Passwords In the Clear

I was recently reminded of a work incident that occurred a few years ago whenn I needed to retrieve a forgotten password.  The coworker/system, instead of generating a new password and emailing it to me and forcing me to immediately change it, brought the password up in the clear.  I use, shall we say, racy, embarrassing passwords.  They haven’t been compromised and I remember them but I don’t want others to know what they are for the obvious reason that they are passwords but for the less obvious reason that the might be construed as very weird.

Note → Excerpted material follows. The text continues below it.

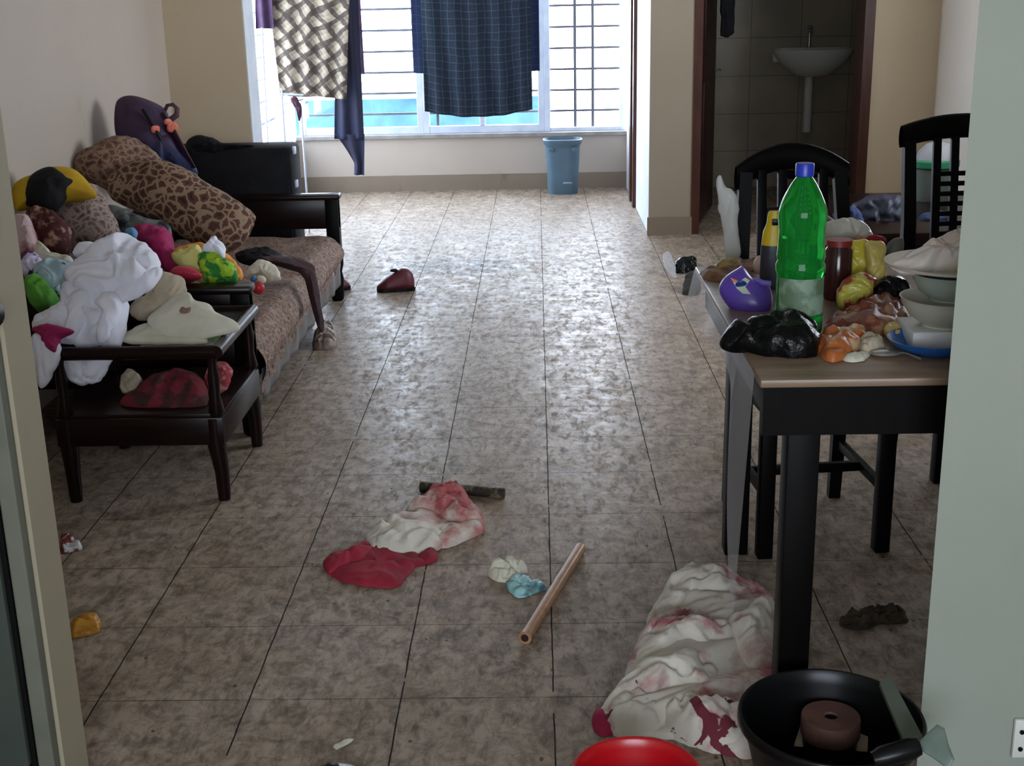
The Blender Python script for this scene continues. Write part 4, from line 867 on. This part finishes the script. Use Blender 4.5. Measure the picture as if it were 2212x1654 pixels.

So it is weird and bad enough if one of your coworkers pulls up a password which embarrasses you.  The other day I was at the library and…yep…you got it.  I ask to see if I can view a history of books that I have checked out and the female librarian asks for my card number.  I give it to her and as she is saying “the default password is “111111” which I had changed at first logon, she is somehow pulling up my account with my “not for public consumption  password” and telling me that I have such and such checked out.

Well  I know what I had currently checked out.  I wanted to see a history of all of the books I had checked out.  I think that they can’t keep that info for privacy reasons though I may be wrong about that.  NTL, the librarian said that they might not be able to store all that info due to storage limitations.  I kind of doubt that because all you need are a few fields like a card number linked to a user name, and every book that had been checked out on that card number.  That database would not require that many fields and take up that much disk space in my estimation.

The bottom line is why do we still have major databases systems out there that store passwords in the clear?  If you are a system administrator and can reset passwords, whether or not the password is in the clear is no matter.  But if you are a hacker, it is a different story.  No serious computer system should store passwords in the clear!